O presidente Lula discursa na abertura da Assembleia Geral da ONU: combate à desigualdade e defesa da democracia e da liberdade de imprensa (Foto: Ricardo Stuckert/PR - 19/09/2023)
O presidente Lula discursa na abertura da Assembleia Geral da ONU: combate à desigualdade e defesa da democracia e da liberdade de imprensa (Foto: Ricardo Stuckert/PR – 19/09/2023)

Além de alertar sobre o caráter de urgência da luta contra a desinformação e o negacionismo científico, tenho a felicidade de dizer que a classe jornalística brasileira recuperou a reputação global quando o presidente afirmou o quão fundamental é preservar a liberdade de imprensa. Com ênfase em sua oratória nesse exato momento da fala, Lula afirmou que um jornalista não pode ser punido por informar à sociedade de forma transparente e legítima. Se eu pudesse dar um feedback, acrescentaria que o Brasil é um dos países mais perigosos para jornalistas. E, enquanto essa realidade se impor, precisamos de medidas para a proteção dos profissionais e repórteres que estão em campo registrando e reportando injustiças, riscos e ameaças das zonas de sacrifício.

Não acho que tenha sido um discurso perfeito, porém, o fato de ter sido centrado no combate às desigualdades já significou muito. Digo mais: se 44% dos brasileiros consideram que raça, etnia e cor são os principais fatores de desigualdade no Brasil, de acordo com a pesquisa “Percepções do racismo no Brasil” (Action Aid e Instituto Peregum), nada mais óbvio que, enfim e finalmente, tenhamos mais um Objetivo de Desenvolvimento Sustentável (ODS) de combate ao racismo – ação e mérito do Ministério da Igualdade Racial, liderado por Anielle Franco.

“No Brasil, estamos comprometidos a implementar todos os 17 objetivos de desenvolvimento sustentável, de maneira integrada e indivisível. Queremos alcançar a igualdade racial na sociedade brasileira por meio de um décimo oitavo objetivo que adotaremos voluntariamente”, afirmou o presidente. Como costumo dizer ironicamente, “antes tarde do que muito tarde”.
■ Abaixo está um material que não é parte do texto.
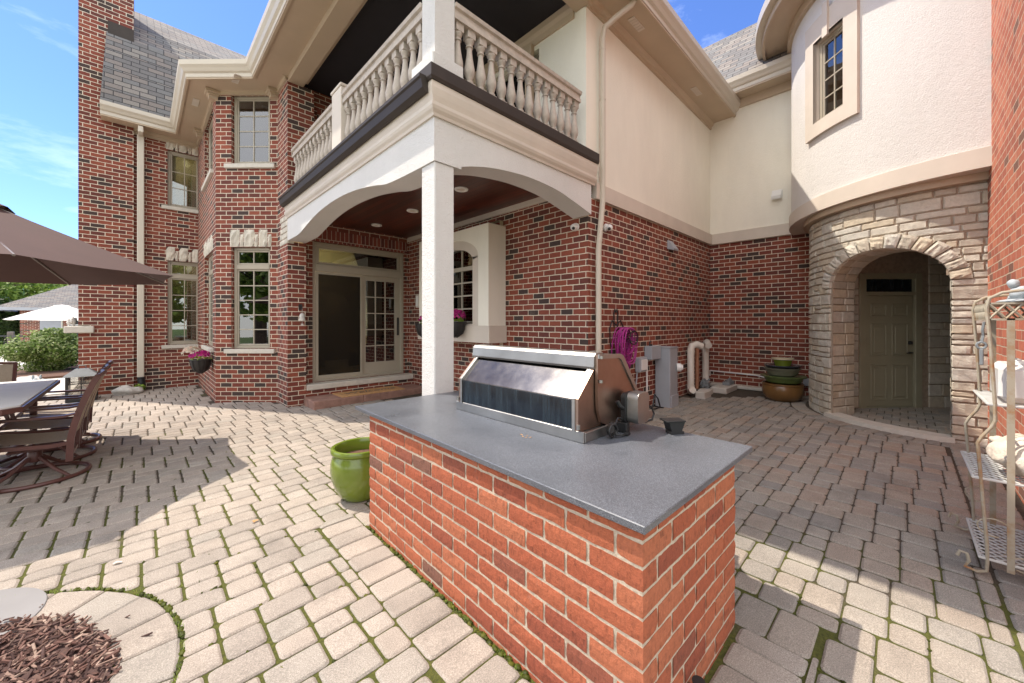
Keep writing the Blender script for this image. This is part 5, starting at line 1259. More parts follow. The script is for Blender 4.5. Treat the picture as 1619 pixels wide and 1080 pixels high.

Véspera da primavera, despedida do inverno. Não há absolutamente nada de poético nessa transição, uma vez que o Brasil não é um país de estações muito demarcadas. A nota de pesar que nos surpreendeu foi a notícia de que nove estados entraram em alerta de onda de calor, na última terça-feira, dia 18. De acordo com uma nota técnica do Centro Nacional de Monitoramento e Alertas de Desastres Naturais (Cemaden), as temperaturas vão ultrapassar 20% da média histórica de todas as regiões do Brasil, exceto o Sul. Isso significa que chuvas e ondas de calor violentas estão por vir. A pergunta que já sabemos a resposta não é mais se estamos preparados, mas sim como vamos enfrentar o pior ônus dos eventos extremos? Com quais recursos financeiros? Com quais políticas públicas? Com qual capacidade de adaptação local e resiliência regional?

O Brasil é um país de notas de alívio e pesar na mesma semana, como historicamente estamos testemunhando. É por isso que, honestamente, acho dúbia confiar em quem não sente indignação diante da desigualdade, como o presidente Lula construiu seu jogo de palavras durante o discurso. Sem indignação com a fome, a pobreza, o racismo, a guerra, a crise climática – e todos e todas que têm seus direitos violados ficamos alicerçados em um círculo fechado de passividade e necropolítica. O agir – no infinitivo, verbo transitivo indireto e intransitivo – não depende apenas da ação coletiva, mas sim, eu diria, de até onde somos capazes de ir movidos pela indignação à crise climática, desigualdades e surtos contra a democracia. Você saberia me responder?